20 acres of ‘sadness and hope’: Will historic Black neighborhood see new chapter?

The News&Observer

By Charlie Innis

February 25, 2021

From her front porch, Brenda Bradsher can see the chain-link fence separating Grant Street from 20 acres of weeds and crumbling cement.

She wants to see the land razed to the ground, and in its place, new houses, a grocery store and a community center. On sunny days she walks laps in the parking lot of a nearby church, but the 75-year-old said she’d prefer to do her exercise in a swimming pool.

“Some (place) we can go walk to, see friends, sit down and play bingo,” said Bradsher, who’s lived in a part of Durham’s Southside known as Hayti her whole life. “Do a lot of stuff that we can’t do now because we don’t have anywhere to go to do it.”
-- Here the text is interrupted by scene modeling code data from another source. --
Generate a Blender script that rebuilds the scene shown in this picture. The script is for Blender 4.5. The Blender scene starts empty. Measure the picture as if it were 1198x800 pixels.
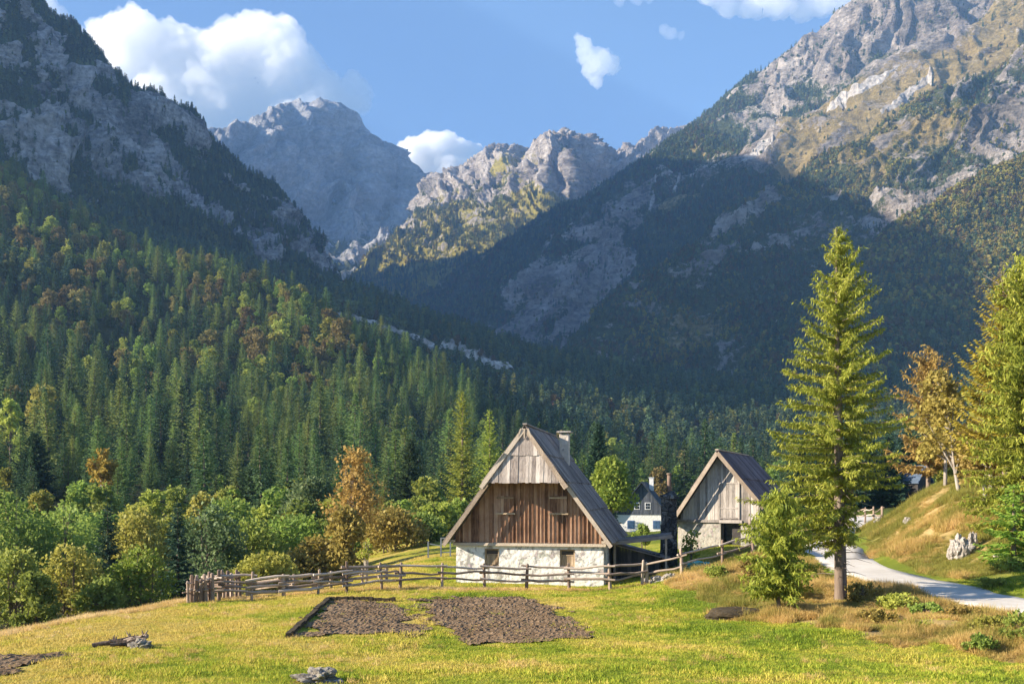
import bpy, math, random
import numpy as np
from mathutils import Vector, Matrix, Euler

random.seed(7)
RNG = np.random.default_rng(7)
sc = bpy.context.scene
COL = sc.collection

# ------------------------------------------------------------------ view of the place
F, U0, VH, CZ = 1165.0, 599.0, 575.0, 4.3          # focal length in pixels of the photo, eye height
SUN_AZ = (-0.985, -0.172)                           # direction towards the sun, horizontal
SUN_EL = math.radians(23)

def P(u, v, y):
    return np.array([(u - U0) / F * y, y, CZ - (v - VH) / F * y])

# ------------------------------------------------------------------ numpy noise
def _hash(ix, iy, iz, seed):
    h = (ix.astype(np.int64) * 374761393 + iy.astype(np.int64) * 668265263 + iz.astype(np.int64) * 2147483647 + seed * 974711) & 0xFFFFFFFF
    h = ((h ^ (h >> 13)) * 1274126177) & 0xFFFFFFFF
    h = (h ^ (h >> 16)) & 0xFFFFFFFF
    return h

_G = np.array([(1,1,0),(-1,1,0),(1,-1,0),(-1,-1,0),(1,0,1),(-1,0,1),(1,0,-1),(-1,0,-1),(0,1,1),(0,-1,1),(0,1,-1),(0,-1,-1),(1,1,0),(-1,1,0),(0,-1,1),(0,-1,-1)], float)

def perlin(p, seed=0):
    p = np.asarray(p, float)
    i = np.floor(p).astype(np.int64); f = p - i
    w = f * f * f * (f * (f * 6 - 15) + 10)
    out = 0
    for dx in (0, 1):
        for dy in (0, 1):
            for dz in (0, 1):
                g = _G[_hash(i[:, 0] + dx, i[:, 1] + dy, i[:, 2] + dz, seed) & 15]
                d = (g * (f - np.array([dx, dy, dz]))).sum(1)
                wx = w[:, 0] if dx else 1 - w[:, 0]
                wy = w[:, 1] if dy else 1 - w[:, 1]
                wz = w[:, 2] if dz else 1 - w[:, 2]
                out = out + d * wx * wy * wz
    return out

def fbm(p, octv=4, seed=0, gain=0.5):
    a, s, t = 1.0, 0.0, 1.0
    p = np.asarray(p, float)
    for k in range(octv):
        s = s + a * perlin(p * t + 17.3 * k, seed + k); a *= gain; t *= 2.03
    return s

def ridged(p, octv=4, seed=0, gain=0.5):
    a, s, t = 1.0, 0.0, 1.0
    p = np.asarray(p, float)
    for k in range(octv):
        s = s + a * (1 - 2.2 * np.abs(perlin(p * t + 11.1 * k, seed + k))); a *= gain; t *= 2.1
    return s

def sm(x, a, b):
    t = np.clip((np.asarray(x, float) - a) / (b - a), 0, 1)
    return t * t * (3 - 2 * t)

# ------------------------------------------------------------------ mesh helpers
def mesh_np(name, V, Q, attrs=None, smooth=False, mats=(), midx=None):
    """a mesh from arrays: V (n,3), Q (m,3 or 4); attrs {name: (domain, values)}"""
    me = bpy.data.meshes.new(name)
    V = np.asarray(V, np.float32); Q = np.asarray(Q, np.int32)
    n, (m, k) = len(V), Q.shape
    me.vertices.add(n); me.vertices.foreach_set('co', V.ravel())
    me.loops.add(m * k); me.loops.foreach_set('vertex_index', Q.ravel())
    me.polygons.add(m)
    me.polygons.foreach_set('loop_start', np.arange(0, m * k, k, dtype=np.int32))
    for nm, (dom, val) in (attrs or {}).items():
        val = np.asarray(val, np.float32)
        if val.ndim == 1:
            a = me.attributes.new(nm, 'FLOAT', dom); a.data.foreach_set('value', val)
        else:
            a = me.attributes.new(nm, 'FLOAT_VECTOR', dom); a.data.foreach_set('vector', val.ravel())
    for mt in mats: me.materials.append(mt)
    if midx is not None: me.polygons.foreach_set('material_index', np.asarray(midx, np.int32))
    me.polygons.foreach_set('use_smooth', np.full(m, smooth, bool))
    me.update(calc_edges=True); me.validate()
    return me

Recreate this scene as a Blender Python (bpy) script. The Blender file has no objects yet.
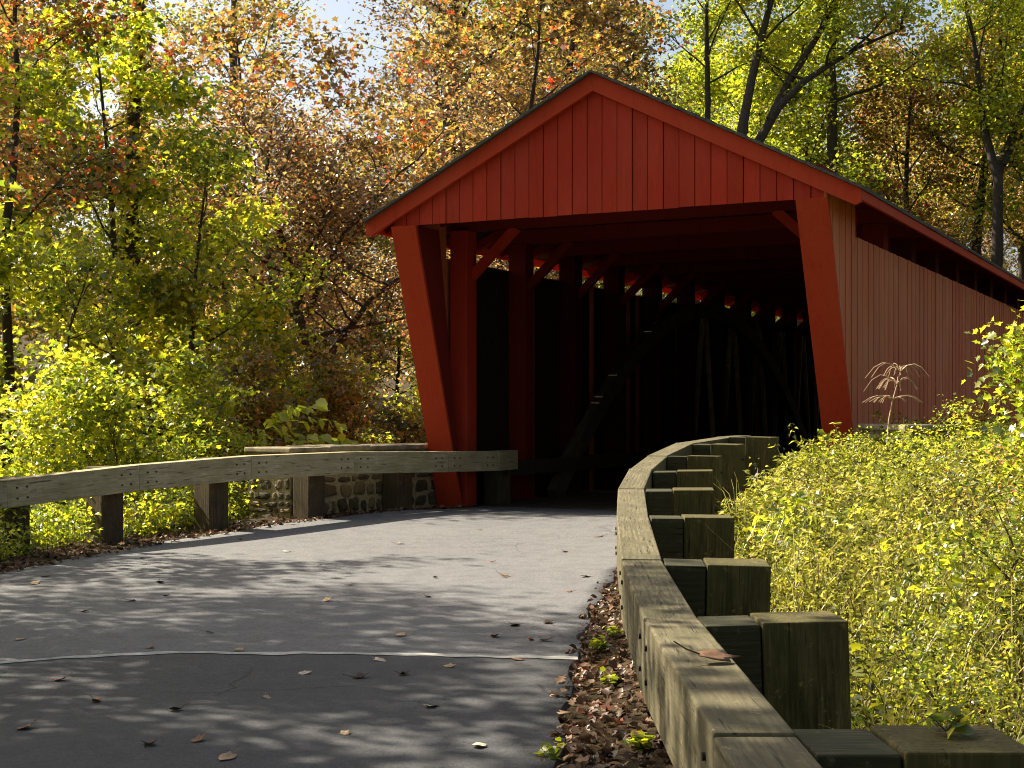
import bpy, math, random
import numpy as np
from mathutils import Vector, Matrix, Quaternion

PI = math.pi
R = math.radians
random.seed(7)
rng = np.random.default_rng(7)
scene = bpy.context.scene
COL = scene.collection

EYE = 1.5                # eye height over the near road
F = 1440.0               # focal length in pixels of a 1024 px wide frame
HOR = 412.0              # horizon row
SUN_AZ, SUN_EL = -61.0, 42.0     # degrees right of the view direction, elevation


def at(px, py, y):
    return Vector(((px - 512) / F * y, y, EYE + (HOR - py) / F * y))


def smooth(x, a, b):
    t = np.clip((np.asarray(x, float) - a) / (b - a), 0, 1)
    return t * t * (3 - 2 * t)


# ------------------------------------------------------------------ materials
def new_mat(name):
    m = bpy.data.materials.new(name)
    m.use_nodes = True
    nt = m.node_tree
    nt.nodes.clear()
    out = nt.nodes.new('ShaderNodeOutputMaterial')
    return m, nt, out


class G:
    """tiny node-graph helper"""
    def __init__(self, nt):
        self.nt = nt

    def n(self, typ, **kw):
        nd = self.nt.nodes.new('ShaderNode' + typ)
        for k, v in kw.items():
            if k.startswith('_'):
                setattr(nd, k[1:], v)
            else:
                key = k.replace('__', ' ')
                s = nd.inputs[int(key[1:])] if key[0] == 'i' and key[1:].isdigit() else nd.inputs[key]
                if isinstance(v, bpy.types.NodeSocket):
                    self.nt.links.new(v, s)
                else:
                    s.default_value = v
        return nd

    def link(self, a, b):
        self.nt.links.new(a, b)

    def coord(self, scale=(1, 1, 1), kind='Object'):
        tc = self.n('TexCoord')
        mp = self.n('Mapping', Scale=scale)
        self.link(tc.outputs[kind], mp.inputs['Vector'])
        return mp.outputs['Vector']

    def noise(self, vec, scale, detail=4.0, rough=0.55, dist=0.0):
        nd = self.n('TexNoise', Vector=vec, Scale=scale, Detail=detail, Roughness=rough, Distortion=dist)
        return nd.outputs['Fac']

    def ramp(self, fac, stops, interp='LINEAR'):
        nd = self.n('ValToRGB', Fac=fac)
        cr = nd.color_ramp
        cr.interpolation = interp
        while len(cr.elements) < len(stops):
            cr.elements.new(0.5)
        for e, (p, c) in zip(cr.elements, stops):
            e.position = p
            e.color = (*c, 1) if len(c) == 3 else c
        return nd.outputs['Color']

    def mix(self, fac, a, b, mode='MIX'):
        nd = self.n('Mix', _data_type='RGBA', _blend_type=mode)
        for i, v in ((0, fac), (6, a), (7, b)):
            if isinstance(v, bpy.types.NodeSocket):
                self.link(v, nd.inputs[i])
            else:
                nd.inputs[i].default_value = v if i == 0 else ((*v, 1) if len(v) == 3 else v)
        return nd.outputs[2]

    def math(self, op, a, b=0.0):
        nd = self.n('Math', _operation=op)
        for i, v in ((0, a), (1, b)):
            if isinstance(v, bpy.types.NodeSocket):
                self.link(v, nd.inputs[i])
            else:
                nd.inputs[i].default_value = v
        return nd.outputs[0]

    def bump(self, h, strength=0.5, dist=0.01):
        return self.n('Bump', Height=h, Strength=strength, Distance=dist).outputs['Normal']

    def bsdf(self, out, color, rough=0.8, normal=None, spec=0.3):
        b = self.n('BsdfPrincipled')
        for key, v in (('Base Color', color), ('Roughness', rough), ('Specular IOR Level', spec)):
            if isinstance(v, bpy.types.NodeSocket):
                self.link(v, b.inputs[key])
            else:
                b.inputs[key].default_value = (*v, 1) if isinstance(v, tuple) else v
        if normal is not None:
            self.link(normal, b.inputs['Normal'])
        self.link(b.outputs[0], out.inputs[0])
        return b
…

The vacant land by her home, often called “Fayette Place,” is the former site of the Fayetteville Street public housing complex. Since its construction in 1967, it has been sold to developers, demolished, bought back by the Durham Housing Authority, and earmarked for housing projects that never came to fruition. The property has remained bare since at least 2009.

But it is now the focus of a new kind of redevelopment project, one that could involve Hayti residents in the planning process.

Henry McKoy, a professor and director of entrepreneurship at the N.C. Central University School of Business, is applying for a $20 million grant with the Kellogg Foundation to invest in a broader “Hayti Reborn” effort.